Identify each line below that contains the word "parts", and copy it out.

━━━━━━━━

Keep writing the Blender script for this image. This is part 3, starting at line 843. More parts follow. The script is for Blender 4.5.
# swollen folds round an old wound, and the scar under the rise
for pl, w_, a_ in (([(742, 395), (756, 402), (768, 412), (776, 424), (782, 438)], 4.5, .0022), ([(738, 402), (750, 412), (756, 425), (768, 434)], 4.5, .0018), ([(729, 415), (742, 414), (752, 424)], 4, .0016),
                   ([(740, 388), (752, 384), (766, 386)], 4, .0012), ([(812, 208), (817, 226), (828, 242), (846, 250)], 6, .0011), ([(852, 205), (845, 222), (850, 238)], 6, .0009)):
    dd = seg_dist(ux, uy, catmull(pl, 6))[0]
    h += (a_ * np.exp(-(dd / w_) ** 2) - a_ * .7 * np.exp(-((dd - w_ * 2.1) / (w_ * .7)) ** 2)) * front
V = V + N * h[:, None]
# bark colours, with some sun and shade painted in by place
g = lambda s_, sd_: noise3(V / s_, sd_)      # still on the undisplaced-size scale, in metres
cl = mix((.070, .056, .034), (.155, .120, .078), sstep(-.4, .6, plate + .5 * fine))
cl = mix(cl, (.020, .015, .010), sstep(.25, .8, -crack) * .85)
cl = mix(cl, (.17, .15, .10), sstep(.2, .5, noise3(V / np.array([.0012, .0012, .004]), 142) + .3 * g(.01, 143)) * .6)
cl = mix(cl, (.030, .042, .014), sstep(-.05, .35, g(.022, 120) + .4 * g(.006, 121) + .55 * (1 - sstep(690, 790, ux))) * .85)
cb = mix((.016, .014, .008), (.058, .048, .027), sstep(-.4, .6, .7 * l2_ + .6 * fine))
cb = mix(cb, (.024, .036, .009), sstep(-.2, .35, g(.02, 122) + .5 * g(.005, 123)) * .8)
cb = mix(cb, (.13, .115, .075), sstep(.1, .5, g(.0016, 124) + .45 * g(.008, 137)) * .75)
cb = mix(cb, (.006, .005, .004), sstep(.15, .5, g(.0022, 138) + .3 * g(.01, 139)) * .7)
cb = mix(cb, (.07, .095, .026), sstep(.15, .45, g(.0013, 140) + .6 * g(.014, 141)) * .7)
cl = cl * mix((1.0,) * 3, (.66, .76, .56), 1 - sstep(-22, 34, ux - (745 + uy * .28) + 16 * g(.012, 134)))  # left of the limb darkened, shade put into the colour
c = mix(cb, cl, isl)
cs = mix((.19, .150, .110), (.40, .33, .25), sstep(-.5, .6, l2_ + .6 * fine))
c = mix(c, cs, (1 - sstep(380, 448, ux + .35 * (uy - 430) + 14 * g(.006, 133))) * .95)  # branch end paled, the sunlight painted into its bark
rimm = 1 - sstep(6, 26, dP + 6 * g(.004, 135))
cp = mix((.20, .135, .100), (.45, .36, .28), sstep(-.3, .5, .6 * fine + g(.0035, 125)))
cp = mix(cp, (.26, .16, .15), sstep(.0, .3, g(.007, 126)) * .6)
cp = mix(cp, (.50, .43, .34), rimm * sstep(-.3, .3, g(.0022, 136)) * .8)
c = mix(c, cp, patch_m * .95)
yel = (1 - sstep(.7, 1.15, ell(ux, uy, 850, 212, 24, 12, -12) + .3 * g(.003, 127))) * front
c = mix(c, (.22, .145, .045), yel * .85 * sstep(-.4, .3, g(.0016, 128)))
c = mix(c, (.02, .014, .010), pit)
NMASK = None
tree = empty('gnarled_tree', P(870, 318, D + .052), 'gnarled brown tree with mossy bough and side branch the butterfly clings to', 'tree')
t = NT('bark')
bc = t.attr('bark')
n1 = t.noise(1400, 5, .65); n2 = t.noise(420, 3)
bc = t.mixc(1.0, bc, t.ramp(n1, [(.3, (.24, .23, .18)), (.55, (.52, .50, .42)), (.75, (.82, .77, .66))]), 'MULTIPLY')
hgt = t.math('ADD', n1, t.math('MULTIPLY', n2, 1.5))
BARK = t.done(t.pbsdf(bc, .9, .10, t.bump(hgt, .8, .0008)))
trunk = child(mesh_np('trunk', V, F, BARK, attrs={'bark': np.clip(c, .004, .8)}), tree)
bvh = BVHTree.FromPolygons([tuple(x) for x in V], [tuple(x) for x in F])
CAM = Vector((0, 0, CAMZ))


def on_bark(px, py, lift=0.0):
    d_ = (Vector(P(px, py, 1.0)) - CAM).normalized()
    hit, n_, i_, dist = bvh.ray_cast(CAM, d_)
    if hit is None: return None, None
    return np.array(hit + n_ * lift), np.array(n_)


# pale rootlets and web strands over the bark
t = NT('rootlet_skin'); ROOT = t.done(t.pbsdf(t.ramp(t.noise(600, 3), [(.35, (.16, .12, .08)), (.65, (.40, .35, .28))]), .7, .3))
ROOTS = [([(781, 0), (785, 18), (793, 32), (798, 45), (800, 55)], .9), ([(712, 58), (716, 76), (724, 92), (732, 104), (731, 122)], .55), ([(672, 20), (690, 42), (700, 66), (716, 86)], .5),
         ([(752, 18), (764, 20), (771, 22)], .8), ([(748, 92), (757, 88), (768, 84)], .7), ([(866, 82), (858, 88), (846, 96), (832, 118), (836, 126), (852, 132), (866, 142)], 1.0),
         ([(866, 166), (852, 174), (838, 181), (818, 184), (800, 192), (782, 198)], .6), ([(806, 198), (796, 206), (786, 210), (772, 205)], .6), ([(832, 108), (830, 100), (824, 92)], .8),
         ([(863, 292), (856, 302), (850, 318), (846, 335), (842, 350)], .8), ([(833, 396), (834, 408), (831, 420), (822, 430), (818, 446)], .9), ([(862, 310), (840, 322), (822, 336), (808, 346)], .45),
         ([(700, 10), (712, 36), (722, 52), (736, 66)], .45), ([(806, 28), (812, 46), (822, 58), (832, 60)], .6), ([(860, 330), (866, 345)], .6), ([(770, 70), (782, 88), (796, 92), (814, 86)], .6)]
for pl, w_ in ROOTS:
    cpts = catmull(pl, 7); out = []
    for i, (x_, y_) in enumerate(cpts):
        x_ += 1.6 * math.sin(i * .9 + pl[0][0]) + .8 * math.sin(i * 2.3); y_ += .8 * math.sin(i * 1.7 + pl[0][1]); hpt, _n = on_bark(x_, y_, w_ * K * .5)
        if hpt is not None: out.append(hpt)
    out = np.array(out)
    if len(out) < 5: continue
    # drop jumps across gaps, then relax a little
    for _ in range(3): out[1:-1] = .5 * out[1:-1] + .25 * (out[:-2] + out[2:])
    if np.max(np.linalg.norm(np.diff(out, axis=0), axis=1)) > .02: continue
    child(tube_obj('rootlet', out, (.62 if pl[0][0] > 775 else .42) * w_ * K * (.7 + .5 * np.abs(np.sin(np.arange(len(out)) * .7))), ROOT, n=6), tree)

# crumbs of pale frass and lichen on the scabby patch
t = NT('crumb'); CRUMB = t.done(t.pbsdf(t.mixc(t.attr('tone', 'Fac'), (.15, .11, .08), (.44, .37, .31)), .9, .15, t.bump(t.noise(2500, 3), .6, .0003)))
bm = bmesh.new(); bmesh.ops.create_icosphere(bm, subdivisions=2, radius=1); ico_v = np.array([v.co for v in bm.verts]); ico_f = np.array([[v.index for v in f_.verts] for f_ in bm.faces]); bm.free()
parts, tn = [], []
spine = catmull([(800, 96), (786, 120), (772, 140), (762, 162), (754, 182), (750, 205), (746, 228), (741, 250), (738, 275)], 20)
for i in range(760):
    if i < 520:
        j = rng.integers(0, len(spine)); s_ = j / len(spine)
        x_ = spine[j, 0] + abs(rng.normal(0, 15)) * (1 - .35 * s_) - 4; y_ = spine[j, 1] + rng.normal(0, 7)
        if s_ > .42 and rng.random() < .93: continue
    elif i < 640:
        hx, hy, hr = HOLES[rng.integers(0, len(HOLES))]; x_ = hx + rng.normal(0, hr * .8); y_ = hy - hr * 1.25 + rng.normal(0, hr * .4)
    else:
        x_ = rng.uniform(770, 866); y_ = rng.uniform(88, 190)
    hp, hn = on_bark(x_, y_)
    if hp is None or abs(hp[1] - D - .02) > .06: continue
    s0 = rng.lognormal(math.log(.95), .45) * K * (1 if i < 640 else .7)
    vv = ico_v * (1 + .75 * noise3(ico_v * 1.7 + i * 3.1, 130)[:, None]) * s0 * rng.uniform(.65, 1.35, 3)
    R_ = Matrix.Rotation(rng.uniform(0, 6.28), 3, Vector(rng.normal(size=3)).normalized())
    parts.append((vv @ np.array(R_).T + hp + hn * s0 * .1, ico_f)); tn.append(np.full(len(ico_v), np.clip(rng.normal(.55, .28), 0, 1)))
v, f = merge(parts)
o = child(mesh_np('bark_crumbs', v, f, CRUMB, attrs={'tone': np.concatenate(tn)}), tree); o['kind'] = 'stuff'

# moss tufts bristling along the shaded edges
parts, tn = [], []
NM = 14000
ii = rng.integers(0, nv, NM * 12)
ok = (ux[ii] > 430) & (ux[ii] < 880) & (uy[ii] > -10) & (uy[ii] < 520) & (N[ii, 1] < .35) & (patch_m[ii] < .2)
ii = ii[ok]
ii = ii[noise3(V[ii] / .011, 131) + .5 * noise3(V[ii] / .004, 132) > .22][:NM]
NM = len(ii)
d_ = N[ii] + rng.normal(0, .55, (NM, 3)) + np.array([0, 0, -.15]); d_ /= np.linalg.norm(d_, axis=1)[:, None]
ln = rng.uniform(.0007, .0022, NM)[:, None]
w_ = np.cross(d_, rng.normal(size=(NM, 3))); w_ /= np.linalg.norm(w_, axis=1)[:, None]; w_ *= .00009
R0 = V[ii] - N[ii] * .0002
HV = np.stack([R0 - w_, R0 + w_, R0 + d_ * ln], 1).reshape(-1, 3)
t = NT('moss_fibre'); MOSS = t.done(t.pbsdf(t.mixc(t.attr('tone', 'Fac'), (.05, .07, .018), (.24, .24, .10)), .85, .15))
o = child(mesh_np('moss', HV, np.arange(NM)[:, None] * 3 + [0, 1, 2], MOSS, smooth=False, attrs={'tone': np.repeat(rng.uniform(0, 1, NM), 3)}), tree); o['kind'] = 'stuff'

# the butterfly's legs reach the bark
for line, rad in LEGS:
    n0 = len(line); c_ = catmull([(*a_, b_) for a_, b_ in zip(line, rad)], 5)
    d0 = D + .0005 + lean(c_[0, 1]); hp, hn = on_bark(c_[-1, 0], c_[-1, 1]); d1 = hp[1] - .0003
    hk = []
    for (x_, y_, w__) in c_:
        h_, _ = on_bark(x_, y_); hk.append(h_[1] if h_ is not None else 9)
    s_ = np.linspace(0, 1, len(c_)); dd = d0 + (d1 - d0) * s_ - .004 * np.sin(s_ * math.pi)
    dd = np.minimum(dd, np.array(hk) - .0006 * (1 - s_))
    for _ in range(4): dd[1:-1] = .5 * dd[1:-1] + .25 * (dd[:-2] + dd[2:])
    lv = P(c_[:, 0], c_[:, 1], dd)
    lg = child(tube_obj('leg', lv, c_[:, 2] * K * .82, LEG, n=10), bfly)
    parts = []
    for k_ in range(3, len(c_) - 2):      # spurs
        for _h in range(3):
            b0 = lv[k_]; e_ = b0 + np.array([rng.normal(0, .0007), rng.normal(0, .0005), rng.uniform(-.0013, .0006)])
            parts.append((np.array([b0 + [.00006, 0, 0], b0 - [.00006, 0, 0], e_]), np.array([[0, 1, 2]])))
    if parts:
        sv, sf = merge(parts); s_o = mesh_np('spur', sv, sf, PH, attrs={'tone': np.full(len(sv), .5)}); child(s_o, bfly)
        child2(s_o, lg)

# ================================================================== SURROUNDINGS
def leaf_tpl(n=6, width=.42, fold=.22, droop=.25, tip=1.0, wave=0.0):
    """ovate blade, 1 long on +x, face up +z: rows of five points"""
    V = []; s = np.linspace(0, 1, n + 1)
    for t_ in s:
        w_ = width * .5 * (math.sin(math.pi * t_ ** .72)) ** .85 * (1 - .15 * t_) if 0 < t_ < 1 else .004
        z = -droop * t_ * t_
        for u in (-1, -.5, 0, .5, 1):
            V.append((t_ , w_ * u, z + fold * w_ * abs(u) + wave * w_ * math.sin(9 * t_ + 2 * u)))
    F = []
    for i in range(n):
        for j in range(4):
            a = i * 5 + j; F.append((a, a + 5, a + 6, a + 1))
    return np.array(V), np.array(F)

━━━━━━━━

▶ Finished task
Keep writing the Blender script for this image. This is part 3, starting at line 843. More parts follow. The script is for Blender 4.5.
parts, tn = [], []
    parts.append((vv @ np.array(R_).T + hp + hn * s0 * .1, ico_f)); tn.append(np.full(len(ico_v), np.clip(rng.normal(.55, .28), 0, 1)))
v, f = merge(parts)
parts, tn = [], []
    parts = []
            parts.append((np.array([b0 + [.00006, 0, 0], b0 - [.00006, 0, 0], e_]), np.array([[0, 1, 2]])))
    if parts:
        sv, sf = merge(parts); s_o = mesh_np('spur', sv, sf, PH, attrs={'tone': np.full(len(sv), .5)}); child(s_o, bfly)